start Data rows

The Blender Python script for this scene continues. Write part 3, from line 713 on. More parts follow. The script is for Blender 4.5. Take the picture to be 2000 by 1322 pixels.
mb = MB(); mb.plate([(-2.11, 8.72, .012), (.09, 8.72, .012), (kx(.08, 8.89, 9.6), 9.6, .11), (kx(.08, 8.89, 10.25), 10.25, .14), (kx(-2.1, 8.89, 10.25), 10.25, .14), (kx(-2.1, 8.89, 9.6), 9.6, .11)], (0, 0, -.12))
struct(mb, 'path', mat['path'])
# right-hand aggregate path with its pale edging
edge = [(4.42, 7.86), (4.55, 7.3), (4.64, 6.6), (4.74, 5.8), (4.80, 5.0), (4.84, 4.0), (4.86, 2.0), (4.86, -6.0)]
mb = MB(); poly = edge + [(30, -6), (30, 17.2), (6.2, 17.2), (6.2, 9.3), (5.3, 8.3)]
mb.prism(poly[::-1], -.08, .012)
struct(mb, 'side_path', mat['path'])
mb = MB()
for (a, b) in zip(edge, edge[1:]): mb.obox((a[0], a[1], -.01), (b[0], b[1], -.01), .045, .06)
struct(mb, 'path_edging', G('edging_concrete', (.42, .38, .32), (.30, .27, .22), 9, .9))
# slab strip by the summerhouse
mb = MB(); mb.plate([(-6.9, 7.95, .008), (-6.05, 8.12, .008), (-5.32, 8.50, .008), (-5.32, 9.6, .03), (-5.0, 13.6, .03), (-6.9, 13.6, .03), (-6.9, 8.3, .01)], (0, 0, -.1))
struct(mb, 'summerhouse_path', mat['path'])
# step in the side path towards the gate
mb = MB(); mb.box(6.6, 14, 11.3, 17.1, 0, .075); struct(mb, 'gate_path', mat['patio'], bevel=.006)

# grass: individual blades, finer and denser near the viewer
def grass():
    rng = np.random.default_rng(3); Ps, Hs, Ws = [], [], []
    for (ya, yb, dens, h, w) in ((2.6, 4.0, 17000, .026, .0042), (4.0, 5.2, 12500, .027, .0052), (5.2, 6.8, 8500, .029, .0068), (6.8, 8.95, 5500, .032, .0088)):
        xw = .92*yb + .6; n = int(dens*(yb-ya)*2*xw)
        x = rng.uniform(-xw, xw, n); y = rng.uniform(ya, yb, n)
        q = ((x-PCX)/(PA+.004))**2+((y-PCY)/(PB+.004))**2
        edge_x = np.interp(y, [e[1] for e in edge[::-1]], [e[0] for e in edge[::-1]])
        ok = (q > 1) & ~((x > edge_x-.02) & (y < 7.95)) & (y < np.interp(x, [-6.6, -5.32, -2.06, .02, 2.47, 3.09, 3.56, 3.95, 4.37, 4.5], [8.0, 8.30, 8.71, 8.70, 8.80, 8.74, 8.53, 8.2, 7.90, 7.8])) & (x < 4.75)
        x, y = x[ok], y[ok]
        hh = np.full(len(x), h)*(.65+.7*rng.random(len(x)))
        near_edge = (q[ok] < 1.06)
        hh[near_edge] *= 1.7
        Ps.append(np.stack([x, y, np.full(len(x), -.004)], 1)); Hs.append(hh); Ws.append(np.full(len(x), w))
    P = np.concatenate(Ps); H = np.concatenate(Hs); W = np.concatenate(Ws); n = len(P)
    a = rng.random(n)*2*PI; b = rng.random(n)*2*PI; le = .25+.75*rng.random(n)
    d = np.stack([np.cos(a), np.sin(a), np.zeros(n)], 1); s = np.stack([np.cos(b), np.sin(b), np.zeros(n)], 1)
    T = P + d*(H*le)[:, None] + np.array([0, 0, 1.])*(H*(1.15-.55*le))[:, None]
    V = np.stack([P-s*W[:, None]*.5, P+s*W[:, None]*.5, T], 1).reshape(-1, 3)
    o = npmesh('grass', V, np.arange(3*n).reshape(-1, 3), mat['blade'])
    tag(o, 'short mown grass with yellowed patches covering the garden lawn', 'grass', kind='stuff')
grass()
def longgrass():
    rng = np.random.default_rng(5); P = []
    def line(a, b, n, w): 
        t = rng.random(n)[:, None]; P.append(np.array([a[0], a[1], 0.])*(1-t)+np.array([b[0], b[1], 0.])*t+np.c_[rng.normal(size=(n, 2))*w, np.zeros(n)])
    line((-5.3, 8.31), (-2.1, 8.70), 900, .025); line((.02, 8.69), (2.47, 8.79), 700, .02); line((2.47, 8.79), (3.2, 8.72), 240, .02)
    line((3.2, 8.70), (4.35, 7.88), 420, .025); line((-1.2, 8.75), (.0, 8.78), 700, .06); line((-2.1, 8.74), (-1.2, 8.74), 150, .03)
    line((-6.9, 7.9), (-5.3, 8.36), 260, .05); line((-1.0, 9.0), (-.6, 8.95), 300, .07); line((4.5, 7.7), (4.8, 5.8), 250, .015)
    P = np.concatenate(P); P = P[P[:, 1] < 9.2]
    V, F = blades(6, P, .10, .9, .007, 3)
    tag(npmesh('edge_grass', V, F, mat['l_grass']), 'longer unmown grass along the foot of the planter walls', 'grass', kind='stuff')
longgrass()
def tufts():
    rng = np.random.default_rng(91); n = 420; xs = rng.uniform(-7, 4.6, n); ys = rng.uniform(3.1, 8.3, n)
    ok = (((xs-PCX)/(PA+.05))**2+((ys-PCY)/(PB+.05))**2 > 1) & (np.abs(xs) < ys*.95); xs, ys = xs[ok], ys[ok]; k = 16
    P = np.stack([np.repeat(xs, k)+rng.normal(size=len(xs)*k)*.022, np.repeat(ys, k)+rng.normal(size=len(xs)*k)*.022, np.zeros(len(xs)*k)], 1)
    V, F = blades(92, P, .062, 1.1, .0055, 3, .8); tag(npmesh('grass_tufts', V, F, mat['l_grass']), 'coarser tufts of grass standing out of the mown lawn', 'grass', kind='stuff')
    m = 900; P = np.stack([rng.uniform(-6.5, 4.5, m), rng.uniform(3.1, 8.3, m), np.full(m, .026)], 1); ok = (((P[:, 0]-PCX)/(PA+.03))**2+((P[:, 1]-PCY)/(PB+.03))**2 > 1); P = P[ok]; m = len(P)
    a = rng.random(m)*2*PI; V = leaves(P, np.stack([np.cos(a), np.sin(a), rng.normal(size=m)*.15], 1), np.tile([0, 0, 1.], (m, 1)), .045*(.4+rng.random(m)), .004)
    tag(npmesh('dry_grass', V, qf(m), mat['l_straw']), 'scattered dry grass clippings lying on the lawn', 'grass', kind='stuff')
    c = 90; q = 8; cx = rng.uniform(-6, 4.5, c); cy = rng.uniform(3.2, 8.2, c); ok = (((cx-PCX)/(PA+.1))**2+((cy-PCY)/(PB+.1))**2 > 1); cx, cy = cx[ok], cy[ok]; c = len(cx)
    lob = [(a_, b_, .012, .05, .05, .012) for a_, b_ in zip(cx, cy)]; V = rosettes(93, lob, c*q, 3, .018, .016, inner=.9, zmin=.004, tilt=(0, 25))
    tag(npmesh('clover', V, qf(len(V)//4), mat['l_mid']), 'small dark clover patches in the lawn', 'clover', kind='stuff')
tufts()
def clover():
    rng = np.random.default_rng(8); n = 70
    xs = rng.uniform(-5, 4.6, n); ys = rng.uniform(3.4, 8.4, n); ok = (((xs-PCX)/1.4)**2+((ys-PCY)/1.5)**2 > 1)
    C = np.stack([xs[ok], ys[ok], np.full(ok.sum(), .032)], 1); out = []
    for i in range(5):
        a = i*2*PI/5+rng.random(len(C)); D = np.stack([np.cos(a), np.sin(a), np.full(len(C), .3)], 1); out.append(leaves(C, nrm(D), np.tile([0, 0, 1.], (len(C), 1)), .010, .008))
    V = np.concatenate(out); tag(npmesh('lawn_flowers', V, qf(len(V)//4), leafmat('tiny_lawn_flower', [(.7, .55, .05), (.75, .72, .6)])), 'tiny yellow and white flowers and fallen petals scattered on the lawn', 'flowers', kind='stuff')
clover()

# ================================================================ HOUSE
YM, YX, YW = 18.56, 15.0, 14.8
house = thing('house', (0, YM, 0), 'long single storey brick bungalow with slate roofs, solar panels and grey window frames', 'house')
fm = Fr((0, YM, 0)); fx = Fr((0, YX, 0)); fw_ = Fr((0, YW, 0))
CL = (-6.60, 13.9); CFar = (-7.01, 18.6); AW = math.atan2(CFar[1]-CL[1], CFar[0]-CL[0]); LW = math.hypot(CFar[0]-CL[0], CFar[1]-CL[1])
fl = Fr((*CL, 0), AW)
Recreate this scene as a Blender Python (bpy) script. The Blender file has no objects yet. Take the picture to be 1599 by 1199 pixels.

end Data rows

▶ _Task goal_: Please print exactly what appears from the first line of the data through the line with "mb = MB(); mb.box(6.6, 14, 11.3, 17.1, 0, .075);", including both of those lines and nothing past them.

▶ _Response_:
The Blender Python script for this scene continues. Write part 3, from line 713 on. More parts follow. The script is for Blender 4.5. Take the picture to be 2000 by 1322 pixels.
mb = MB(); mb.plate([(-2.11, 8.72, .012), (.09, 8.72, .012), (kx(.08, 8.89, 9.6), 9.6, .11), (kx(.08, 8.89, 10.25), 10.25, .14), (kx(-2.1, 8.89, 10.25), 10.25, .14), (kx(-2.1, 8.89, 9.6), 9.6, .11)], (0, 0, -.12))
struct(mb, 'path', mat['path'])
# right-hand aggregate path with its pale edging
edge = [(4.42, 7.86), (4.55, 7.3), (4.64, 6.6), (4.74, 5.8), (4.80, 5.0), (4.84, 4.0), (4.86, 2.0), (4.86, -6.0)]
mb = MB(); poly = edge + [(30, -6), (30, 17.2), (6.2, 17.2), (6.2, 9.3), (5.3, 8.3)]
mb.prism(poly[::-1], -.08, .012)
struct(mb, 'side_path', mat['path'])
mb = MB()
for (a, b) in zip(edge, edge[1:]): mb.obox((a[0], a[1], -.01), (b[0], b[1], -.01), .045, .06)
struct(mb, 'path_edging', G('edging_concrete', (.42, .38, .32), (.30, .27, .22), 9, .9))
# slab strip by the summerhouse
mb = MB(); mb.plate([(-6.9, 7.95, .008), (-6.05, 8.12, .008), (-5.32, 8.50, .008), (-5.32, 9.6, .03), (-5.0, 13.6, .03), (-6.9, 13.6, .03), (-6.9, 8.3, .01)], (0, 0, -.1))
struct(mb, 'summerhouse_path', mat['path'])
# step in the side path towards the gate
mb = MB(); mb.box(6.6, 14, 11.3, 17.1, 0, .075); struct(mb, 'gate_path', mat['patio'], bevel=.006)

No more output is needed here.